• [The exercise] Could you give the data below again, exactly and completely?
:::
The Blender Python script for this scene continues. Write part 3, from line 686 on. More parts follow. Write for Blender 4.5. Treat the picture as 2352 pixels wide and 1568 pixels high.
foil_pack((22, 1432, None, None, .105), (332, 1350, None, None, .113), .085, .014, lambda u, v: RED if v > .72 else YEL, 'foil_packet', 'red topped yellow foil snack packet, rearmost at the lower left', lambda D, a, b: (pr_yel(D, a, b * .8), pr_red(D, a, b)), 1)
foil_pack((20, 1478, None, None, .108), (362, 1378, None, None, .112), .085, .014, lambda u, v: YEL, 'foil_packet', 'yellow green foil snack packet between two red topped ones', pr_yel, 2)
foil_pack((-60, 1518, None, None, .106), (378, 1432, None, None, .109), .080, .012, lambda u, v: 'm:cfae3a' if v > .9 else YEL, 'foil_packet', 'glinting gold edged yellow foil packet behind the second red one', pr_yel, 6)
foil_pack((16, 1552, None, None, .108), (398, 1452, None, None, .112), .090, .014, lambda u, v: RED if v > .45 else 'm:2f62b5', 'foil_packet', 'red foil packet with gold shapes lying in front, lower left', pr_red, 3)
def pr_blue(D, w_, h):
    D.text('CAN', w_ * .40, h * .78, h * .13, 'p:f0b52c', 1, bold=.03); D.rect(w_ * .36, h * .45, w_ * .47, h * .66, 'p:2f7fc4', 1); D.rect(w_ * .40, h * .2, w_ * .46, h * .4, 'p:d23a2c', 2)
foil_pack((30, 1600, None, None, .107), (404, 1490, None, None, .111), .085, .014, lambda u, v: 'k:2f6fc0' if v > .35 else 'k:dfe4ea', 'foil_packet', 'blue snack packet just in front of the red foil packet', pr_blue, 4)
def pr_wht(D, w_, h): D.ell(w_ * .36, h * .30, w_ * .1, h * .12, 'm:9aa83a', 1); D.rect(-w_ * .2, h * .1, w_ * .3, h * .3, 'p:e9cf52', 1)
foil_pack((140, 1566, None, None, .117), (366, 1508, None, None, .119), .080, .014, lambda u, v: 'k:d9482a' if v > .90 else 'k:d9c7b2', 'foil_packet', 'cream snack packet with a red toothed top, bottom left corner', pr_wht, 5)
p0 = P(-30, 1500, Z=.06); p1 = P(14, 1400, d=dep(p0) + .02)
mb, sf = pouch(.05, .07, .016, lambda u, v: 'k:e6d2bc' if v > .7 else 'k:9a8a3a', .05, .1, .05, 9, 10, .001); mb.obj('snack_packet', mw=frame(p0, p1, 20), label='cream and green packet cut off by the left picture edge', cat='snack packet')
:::
• [Answer to this problem]
The Blender Python script for this scene continues. Write part 3, from line 686 on. More parts follow. Write for Blender 4.5. Treat the picture as 2352 pixels wide and 1568 pixels high.
foil_pack((22, 1432, None, None, .105), (332, 1350, None, None, .113), .085, .014, lambda u, v: RED if v > .72 else YEL, 'foil_packet', 'red topped yellow foil snack packet, rearmost at the lower left', lambda D, a, b: (pr_yel(D, a, b * .8), pr_red(D, a, b)), 1)
foil_pack((20, 1478, None, None, .108), (362, 1378, None, None, .112), .085, .014, lambda u, v: YEL, 'foil_packet', 'yellow green foil snack packet between two red topped ones', pr_yel, 2)
foil_pack((-60, 1518, None, None, .106), (378, 1432, None, None, .109), .080, .012, lambda u, v: 'm:cfae3a' if v > .9 else YEL, 'foil_packet', 'glinting gold edged yellow foil packet behind the second red one', pr_yel, 6)
foil_pack((16, 1552, None, None, .108), (398, 1452, None, None, .112), .090, .014, lambda u, v: RED if v > .45 else 'm:2f62b5', 'foil_packet', 'red foil packet with gold shapes lying in front, lower left', pr_red, 3)
def pr_blue(D, w_, h):
    D.text('CAN', w_ * .40, h * .78, h * .13, 'p:f0b52c', 1, bold=.03); D.rect(w_ * .36, h * .45, w_ * .47, h * .66, 'p:2f7fc4', 1); D.rect(w_ * .40, h * .2, w_ * .46, h * .4, 'p:d23a2c', 2)
foil_pack((30, 1600, None, None, .107), (404, 1490, None, None, .111), .085, .014, lambda u, v: 'k:2f6fc0' if v > .35 else 'k:dfe4ea', 'foil_packet', 'blue snack packet just in front of the red foil packet', pr_blue, 4)
def pr_wht(D, w_, h): D.ell(w_ * .36, h * .30, w_ * .1, h * .12, 'm:9aa83a', 1); D.rect(-w_ * .2, h * .1, w_ * .3, h * .3, 'p:e9cf52', 1)
foil_pack((140, 1566, None, None, .117), (366, 1508, None, None, .119), .080, .014, lambda u, v: 'k:d9482a' if v > .90 else 'k:d9c7b2', 'foil_packet', 'cream snack packet with a red toothed top, bottom left corner', pr_wht, 5)
p0 = P(-30, 1500, Z=.06); p1 = P(14, 1400, d=dep(p0) + .02)
mb, sf = pouch(.05, .07, .016, lambda u, v: 'k:e6d2bc' if v > .7 else 'k:9a8a3a', .05, .1, .05, 9, 10, .001); mb.obj('snack_packet', mw=frame(p0, p1, 20), label='cream and green packet cut off by the left picture edge', cat='snack packet')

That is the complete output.